Heating all that water takes a lot of fuel, which is expensive. The majority of Alaska’s salmon hatcheries are not on the road system, so most of the time, that means diesel has to be shipped in to provide power. That can get pricey.
Not all hatcheries are obligated to mark their salmon. Most them do, but there’s no formal requirement to do so up to a certain production level.
That’s the case for Kitoi Bay Hatchery in Kodiak, operated by the Kodiak Regional Aquaculture Association. The hatchery produces pink salmon and hasn’t sought a production increase in many years, though if the organization did, there would be an otolith mark requirement, said Tina Fairbanks, the executive director of Kodiak Regional Aquaculture Association.

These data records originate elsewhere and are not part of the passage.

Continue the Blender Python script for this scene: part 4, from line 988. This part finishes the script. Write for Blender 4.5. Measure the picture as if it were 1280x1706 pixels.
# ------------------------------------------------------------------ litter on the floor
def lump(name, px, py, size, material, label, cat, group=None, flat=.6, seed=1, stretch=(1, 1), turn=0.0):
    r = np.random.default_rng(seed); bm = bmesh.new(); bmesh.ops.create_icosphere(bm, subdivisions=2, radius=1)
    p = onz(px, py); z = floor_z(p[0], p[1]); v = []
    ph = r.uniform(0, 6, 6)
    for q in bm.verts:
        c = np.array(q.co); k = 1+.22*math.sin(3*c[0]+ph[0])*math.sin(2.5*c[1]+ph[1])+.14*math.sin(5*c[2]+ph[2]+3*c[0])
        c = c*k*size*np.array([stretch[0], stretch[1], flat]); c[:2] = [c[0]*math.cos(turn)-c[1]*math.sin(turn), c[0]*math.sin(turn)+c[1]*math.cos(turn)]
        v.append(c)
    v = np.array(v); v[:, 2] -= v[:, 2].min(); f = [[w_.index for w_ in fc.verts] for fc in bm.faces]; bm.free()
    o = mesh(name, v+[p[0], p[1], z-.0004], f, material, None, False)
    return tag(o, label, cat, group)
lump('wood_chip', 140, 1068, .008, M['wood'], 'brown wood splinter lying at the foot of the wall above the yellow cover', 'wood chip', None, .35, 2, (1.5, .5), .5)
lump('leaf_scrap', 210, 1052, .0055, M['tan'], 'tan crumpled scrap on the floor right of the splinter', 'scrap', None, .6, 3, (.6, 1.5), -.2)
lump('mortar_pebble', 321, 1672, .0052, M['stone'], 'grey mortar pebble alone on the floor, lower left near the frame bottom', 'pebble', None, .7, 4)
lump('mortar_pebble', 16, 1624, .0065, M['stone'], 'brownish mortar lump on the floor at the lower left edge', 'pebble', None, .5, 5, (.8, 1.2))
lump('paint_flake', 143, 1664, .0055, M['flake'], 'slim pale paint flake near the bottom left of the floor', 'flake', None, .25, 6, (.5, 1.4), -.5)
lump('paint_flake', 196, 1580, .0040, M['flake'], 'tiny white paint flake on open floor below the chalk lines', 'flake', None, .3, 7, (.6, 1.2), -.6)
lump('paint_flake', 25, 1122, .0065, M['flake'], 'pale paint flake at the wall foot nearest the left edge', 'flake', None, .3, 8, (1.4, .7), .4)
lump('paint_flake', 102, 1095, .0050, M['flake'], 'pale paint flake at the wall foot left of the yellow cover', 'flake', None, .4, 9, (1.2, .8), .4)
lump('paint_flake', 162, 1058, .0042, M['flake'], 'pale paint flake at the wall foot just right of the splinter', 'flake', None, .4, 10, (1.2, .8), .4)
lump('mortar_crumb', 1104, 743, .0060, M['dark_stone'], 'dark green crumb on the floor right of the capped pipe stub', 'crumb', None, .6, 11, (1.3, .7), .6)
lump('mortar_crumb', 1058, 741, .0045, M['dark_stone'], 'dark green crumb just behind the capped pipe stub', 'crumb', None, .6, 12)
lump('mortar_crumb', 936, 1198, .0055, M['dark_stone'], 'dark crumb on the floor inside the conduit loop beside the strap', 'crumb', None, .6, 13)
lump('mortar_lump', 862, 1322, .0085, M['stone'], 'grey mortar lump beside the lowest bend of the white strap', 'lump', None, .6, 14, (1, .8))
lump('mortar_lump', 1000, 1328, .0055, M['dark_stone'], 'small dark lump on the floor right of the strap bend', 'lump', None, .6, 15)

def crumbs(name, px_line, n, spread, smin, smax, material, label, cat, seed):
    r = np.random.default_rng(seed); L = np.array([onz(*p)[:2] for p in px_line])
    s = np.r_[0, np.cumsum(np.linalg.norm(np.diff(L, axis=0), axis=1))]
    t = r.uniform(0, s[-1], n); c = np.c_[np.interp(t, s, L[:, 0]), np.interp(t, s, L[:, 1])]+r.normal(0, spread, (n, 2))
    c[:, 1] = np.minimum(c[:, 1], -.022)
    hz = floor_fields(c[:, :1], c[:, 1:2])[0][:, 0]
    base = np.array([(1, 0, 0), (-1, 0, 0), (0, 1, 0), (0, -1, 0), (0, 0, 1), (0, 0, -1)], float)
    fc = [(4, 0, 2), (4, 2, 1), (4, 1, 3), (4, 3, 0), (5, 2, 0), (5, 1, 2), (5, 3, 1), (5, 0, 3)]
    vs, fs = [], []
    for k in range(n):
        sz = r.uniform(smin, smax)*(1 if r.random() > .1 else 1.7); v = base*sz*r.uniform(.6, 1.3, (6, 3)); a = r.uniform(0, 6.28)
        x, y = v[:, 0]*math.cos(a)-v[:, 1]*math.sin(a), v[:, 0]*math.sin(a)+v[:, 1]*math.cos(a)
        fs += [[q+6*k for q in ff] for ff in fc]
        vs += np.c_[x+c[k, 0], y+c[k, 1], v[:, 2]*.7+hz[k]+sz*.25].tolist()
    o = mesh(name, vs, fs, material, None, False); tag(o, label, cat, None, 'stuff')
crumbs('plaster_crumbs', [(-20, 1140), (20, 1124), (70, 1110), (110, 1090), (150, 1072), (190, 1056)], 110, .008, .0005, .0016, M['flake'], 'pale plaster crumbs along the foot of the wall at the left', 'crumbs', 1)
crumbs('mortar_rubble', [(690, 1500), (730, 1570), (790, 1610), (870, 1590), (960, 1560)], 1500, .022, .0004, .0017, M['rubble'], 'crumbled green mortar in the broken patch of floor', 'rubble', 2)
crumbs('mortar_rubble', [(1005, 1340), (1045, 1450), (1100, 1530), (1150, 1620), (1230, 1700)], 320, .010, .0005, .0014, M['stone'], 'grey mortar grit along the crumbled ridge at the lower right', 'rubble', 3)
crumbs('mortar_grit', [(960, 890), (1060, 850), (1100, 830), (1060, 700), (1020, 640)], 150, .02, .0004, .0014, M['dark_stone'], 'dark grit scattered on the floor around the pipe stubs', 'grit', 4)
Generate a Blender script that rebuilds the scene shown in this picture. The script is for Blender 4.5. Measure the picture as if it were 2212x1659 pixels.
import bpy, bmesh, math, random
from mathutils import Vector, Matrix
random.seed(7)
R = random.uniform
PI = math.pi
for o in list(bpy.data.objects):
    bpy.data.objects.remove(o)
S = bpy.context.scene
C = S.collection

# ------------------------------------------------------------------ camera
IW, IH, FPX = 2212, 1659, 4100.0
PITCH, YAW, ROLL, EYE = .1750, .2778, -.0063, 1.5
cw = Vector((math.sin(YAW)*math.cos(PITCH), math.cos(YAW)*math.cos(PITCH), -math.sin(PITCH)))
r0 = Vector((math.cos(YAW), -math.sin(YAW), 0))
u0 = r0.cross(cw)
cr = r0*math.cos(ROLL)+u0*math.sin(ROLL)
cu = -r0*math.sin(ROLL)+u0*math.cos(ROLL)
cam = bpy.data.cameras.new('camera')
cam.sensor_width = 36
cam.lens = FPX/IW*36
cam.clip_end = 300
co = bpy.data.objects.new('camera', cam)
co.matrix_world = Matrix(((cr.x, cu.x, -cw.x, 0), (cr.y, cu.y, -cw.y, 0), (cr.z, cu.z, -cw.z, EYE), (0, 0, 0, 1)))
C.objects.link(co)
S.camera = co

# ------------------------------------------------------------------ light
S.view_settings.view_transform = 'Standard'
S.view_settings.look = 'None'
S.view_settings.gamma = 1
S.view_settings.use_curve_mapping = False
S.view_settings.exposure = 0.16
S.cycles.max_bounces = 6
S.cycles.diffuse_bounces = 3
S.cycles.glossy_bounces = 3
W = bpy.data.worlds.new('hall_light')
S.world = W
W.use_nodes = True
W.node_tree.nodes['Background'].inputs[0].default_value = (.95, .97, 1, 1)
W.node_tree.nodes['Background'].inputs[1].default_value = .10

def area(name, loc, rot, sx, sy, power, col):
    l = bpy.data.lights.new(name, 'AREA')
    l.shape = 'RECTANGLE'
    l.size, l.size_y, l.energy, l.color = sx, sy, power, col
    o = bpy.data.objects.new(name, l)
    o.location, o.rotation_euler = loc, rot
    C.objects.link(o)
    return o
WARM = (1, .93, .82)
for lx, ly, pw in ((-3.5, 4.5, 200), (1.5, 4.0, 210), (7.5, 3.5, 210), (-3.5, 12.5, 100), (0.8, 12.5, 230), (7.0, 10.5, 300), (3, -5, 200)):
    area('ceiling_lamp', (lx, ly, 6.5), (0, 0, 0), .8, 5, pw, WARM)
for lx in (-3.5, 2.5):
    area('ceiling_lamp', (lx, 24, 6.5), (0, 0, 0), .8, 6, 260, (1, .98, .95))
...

Kitoi Bay is relatively remote with few other salmon streams around. The fish returning to the bay are fairly easy to spot and isolated from other salmon streams because of the geography of the hatchery, she said, which is one reason it was put there in the first place. Up to this point, Fish and Game managers haven’t indicated an additional need to monitor Kitoi Bay pinks specifically, she said.
“One of the daunting things about implementing an otolith marking system for pink salmon at Kitoi Bay is the cost, both to apply the mark in terms of the fuel it would require and the capital expense that would be involved,” she said. “Looking at that alone, it represented a significant increase to the operating cost of the hatchery, and the potential costs for evaluation were also very daunting.”
The concern about Kodiak’s salmon potentially straying came up in the Homer area in December 2017. When Fish and Game read the otoliths in pink salmon showing up in sloughs and streams where they’d rarely been spotted before, they found that a large percentage of them came from Prince William Sound hatcheries. Members of the public raised concerns that the hatchery salmon would outcompete the wild salmon in the streams; though Prince William Sound’s salmon were able to be identified through their marks, Kodiak pink salmon would look just like wild ones.
Kodiak Regional Aquaculture Association is looking into other ways of marking those fish, including using salt water to create a mark, but the thermal otolith marking system that hatcheries like Trail Lakes Hatchery use may not be cost effective.
Fish and Game houses the central otolith marking coordination program for the entire Pacific Rim. Dion Oxman with Fish and Game’s Mark, Tag and Age Lab maintains that program, working with hatchery managers to assign marks and grade them. More accurate marks mean better reads, and with 480-some different types of otolith marks swimming in the North Pacific, better reads mean better information.
“It’s a constantly dynamic process,” he said. “We basically need to provide (the hatchery) feedback, because accidents happen.”